17. The successor to Windows XP, which eventually became Vista, was codenamed Longhorn during development stages, which is also a type of cow. You can draw your own comparisons.
18. Bill Gates is actually called William Henry Gates III and has a knighthood bestowed on him by the Queen, although more for his charity work than for Windows.
19. During the pre-release phase of Windows 98, Gates was hit by the Blue Screen of Death when showing off the new Plug and Play feature, something he managed to laugh off rather well.
20. Windows supports 34 languages including Hebrew, Latvian and Arabic.
21. Windows 8 is most likely to be released sometime around 2012, based on previous operating cycle timelines.
22. Windows XP is said to have 50 million lines of code, the figure rising with each new release.
23. It’s impossible to name a folder as ‘Con’ on Windows. Try it. On the desktop, in the hard drive, wherever you try, it will just revert back to the name ‘New Folder’.
24. Microsoft used US cities for codenames of some of the new Windows developments, such as Chicago for Windows 95 and Memphis for Windows 98.

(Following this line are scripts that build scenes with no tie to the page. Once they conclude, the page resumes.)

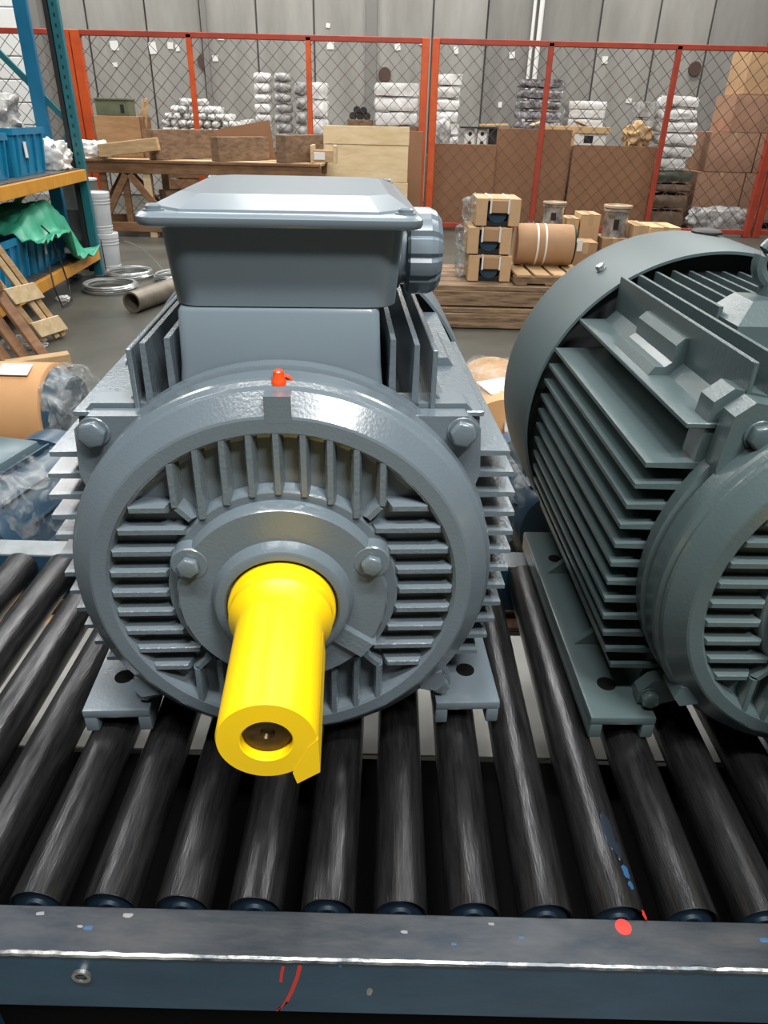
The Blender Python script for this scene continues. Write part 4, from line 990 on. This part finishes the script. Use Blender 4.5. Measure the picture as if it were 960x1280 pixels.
gb('flat pale carton right of the right chrome canister', 793, 812, 282, 7.72, .44, M_CARD2)
gb('low carton with loose flaps behind the cowl of the second motor', 814, 852, 284, 7.95, .46, M_CARDI)
M_CHR = mat('foil_chrome', (.70, .68, .63), .2, .6, (.20, .19, .18), 9, .5, 12)
def canister(label, px, pyt, pyb, y, r):
    a = ony(px, pyb, y); zt = ony(px, pyt, y).z
    t = thing('canister', label, 'canister', (a.x, y, a.z)); h = zt-a.z
    bm = nb(); lathe(bm, [(r*.9, 0), (r, .01), (r*.92, h*.3), (r*.94, h*.72), (r*.96, h*.8)], 40, 'z'); obj('canister_body', bm, M_CHR, t)
    bm = nb()
    lathe(bm, [(r*.96, h*.8), (r*1.1, h*.82), (r*1.1, h*.88), (r, h*.9)], 40, 'z'); obj('lower_rim', bm, M_CHR, t)
    bm = nb(); lathe(bm, [(r, h*.9), (r*1.12, h*.92), (r*1.12, h*.985), (r*.9, h), (r*.88, h*.95)], 40, 'z'); obj('upper_rim', bm, mat('pale_rim', (.60, .47, .33), .3, .3), t)
    t.location.z += .004
    bm = nb(); box(bm, (-r*.2, -r*.97, h*.45), (.05, .02, h*.3)); obj('dark_port', bm, M_BLK, t, bevel=.004, seg=1)
canister('left chrome canister standing on a carton behind the second motor', 690, 252, 284, 7.62, .105)
canister('right chrome canister standing on a carton behind the second motor', 766, 256, 298, 7.70, .125)
a = ony(661, 292, 7.4); bag('film_bag', 'clear crumpled film bag left of the left chrome canister', 'bag', (a.x, 7.40, .30), (.24, .2, .42), M_FILM2, 41, .35)
carton('cardboard carton under the clear film bag behind the wrapped cylinder', a.x+.02, 7.40, BZ, .26, .24, .156, M_CARD)
a = ony(693, 325, 7.15); t = thing('yellow_shaft_motor', 'small motor with a yellow shaft cover behind the wrapped cylinder', 'motor', (a.x, 7.25, .142))
bm = nb(); box(bm, (.0, 0, .12), (.2, .2, .24)); obj('motor_body', bm, M_CARD, t, bevel=.02)
bm = nb(); cyl(bm, (-.06, -.10, .27), (.06, -.10, .27), .05, 20); obj('shaft_cover', bm, M_YEL, t); bm = nb(); cyl(bm, (.06, -.10, .27), (.14, -.1, .27), .03, 16); obj('shaft', bm, M_BLK, t)
bm = nb(); lump(bm, (.02, 0, .34), (.26, .24, .34), .3, 3, 9, 3); obj('film_wrap', bm, M_FILM, t)

# ------------------------------------------------------------------ wrapped motors just behind the conveyor
def floor_pallet(label, x, y, W, D, m=M_WOOD, h=.14): return pallet(label, x, y, 0, W, D, m, h=h, nb_=5)
floor_pallet('timber pallet on the floor under the cardboard-wrapped motor at left', -1.72, 2.95, 1.1, .7)
t = thing('wrapped_motor', 'cardboard-wrapped motor with white sticker behind the conveyor at left', 'motor', (-1.80, 2.95, .142))
bm = nb(); lathe(bm, [(.18, -.42), (.205, -.42), (.208, -.36), (.208, .34), (.20, .345)], 48, 'x', (0, 0, .225)); obj('cardboard_sleeve', bm, mat('orange_cardboard', (.52, .285, .125), .7, 0, (.56, .315, .145), 4), t)
bm = nb(); lathe(bm, [(.03, .43), (.15, .42), (.185, .36), (.19, .30)], 40, 'x', (0, 0, .225)); obj('motor_end', bm, M_NAVY, t)
bm = nb(); lump(bm, (.40, 0, .225), (.22, .42, .42), .16, 3, 12, 4, .3); obj('film_wrap', bm, M_FILM2, t)
bm = nb(); box(bm, (.22, -.07, .431), (.13, .075, .003), rot(.35, 0, 0)); obj('sticker', bm, M_WHITE, t, smooth=False)
bm = nb(); box(bm, (0, 0, .012), (.7, .3, .024)); obj('cradle', bm, M_WOODD, t)

floor_pallet('timber pallet on the floor under the film-wrapped dark motor at left', -1.16, 1.98, .8, .62)
def film_motor(label, x, y, z, r, L, seed, rz=0, film=M_FILM):
    t = thing('film_motor', label, 'motor', (x, y, z), rz)
    bm = nb(); lathe(bm, [(.03, -L/2), (r*.8, -L/2), (r*.9, -L*.44), (r*.9, L*.3), (r*.98, L*.3), (r*.98, L*.48), (r*.6, L/2)], 40, 'y', (0, 0, r+.06)); obj('motor_body', bm, M_NAVY, t)
    for i in range(14):
        a = 2*pi*i/14; d = Vector((cos(a), 0, sin(a))); c = Vector((0, 0, r+.06))+d*r*.93
        bm = nb(); box(bm, (0, 0, 0), (.006, L*.66, r*.14)); bmesh.ops.transform(bm, matrix=Matrix.Translation(c+Vector((0, -L*.07, 0))) @ Matrix.Rotation(pi/2-a, 4, 'Y'), verts=bm.verts[:]); obj('cooling_fin', bm, M_NAVY, t)
    bm = nb(); box(bm, (-r*.2, 0, 2*r+.04), (r*.8, r*1.0, r*.4)); obj('terminal_box', bm, MATS['grey_blue_box'] if 'grey_blue_box' in MATS else mat('grey_blue_box', (.09, .135, .155), .3), t, bevel=.015)
    bm = nb(); box(bm, (0, 0, .03), (r*1.6, L*.6, .06)); obj('motor_base', bm, M_DARK, t, bevel=.006, seg=1)
    bm = nb(); lump(bm, (0, 0, r*1.16), (2.5*r, L*1.14, 2.42*r), .16, 3.2, seed, 5, .5)
    obj('film_wrap', bm, film, t, sharp=80)
    return t
film_motor('dark blue motor in clear film just behind the conveyor at left', -1.16, 1.96, .142, .20, .50, 21, R(-12))
floor_pallet('timber pallet on the floor under the cardboard and film motor between the big motors', .50, 3.05, .74, .7)
t = thing('wrapped_motor', 'cardboard-wrapped motor with white papers seen between the two big motors', 'motor', (.50, 3.02, .142))
bm = nb(); lathe(bm, [(.17, -.30), (.195, -.30), (.198, -.26), (.198, .26), (.19, .30)], 48, 'y', (0, 0, .215)); obj('cardboard_sleeve', bm, MATS['orange_cardboard'], t)
bm = nb(); box(bm, (-.03, -.14, .411), (.13, .16, .003), rot(0, -.1, .3)); obj('sticker', bm, M_WHITE, t, smooth=False)
bm = nb(); lathe(bm, [(.045, -.02), (.075, -.02), (.075, .02), (.045, .02)], 32, 'y', (.06, -.31, .30), False, False); obj('tape_ring', bm, M_WHITE, t)
bm = nb(); lump(bm, (0, .02, .24), (.44, .66, .46), .14, 3.5, 25, 4, .4); obj('film_wrap', bm, M_FILM, t, sharp=80)
bm = nb(); box(bm, (0, 0, .01), (.26, .5, .02)); obj('cradle', bm, M_WOODD, t)
floor_pallet('timber pallet on the floor under the film-wrapped motor between the big motors', .56, 2.22, .7, .62)
film_motor('dark blue motor in clear film between the two big grey motors', .55, 2.22, .142, .175, .46, 28, R(8), M_FILM)
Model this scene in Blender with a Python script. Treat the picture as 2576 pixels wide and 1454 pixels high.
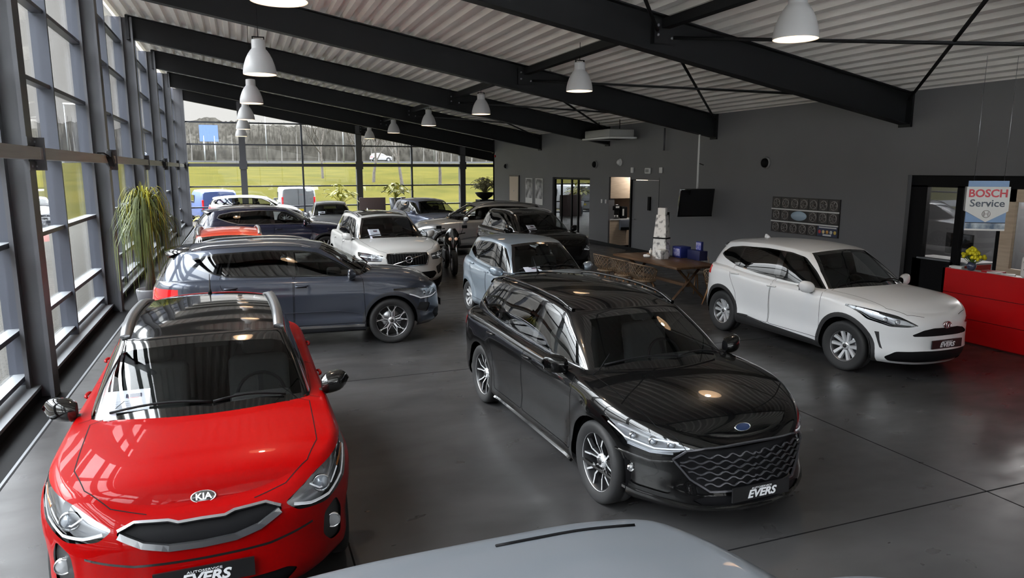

25. And finally, while Windows has been a staple of the desktop computing environment for the past 25 years, another Microsoft attempt at providing a user interface for personal computers proved less successful, and was even placed in Time magazine’s 50 Worst Inventions.
It’s name? Microsoft Bob, a “front room” layout of the desktop environment that was essentially Clippy on steroids. It didn’t last long.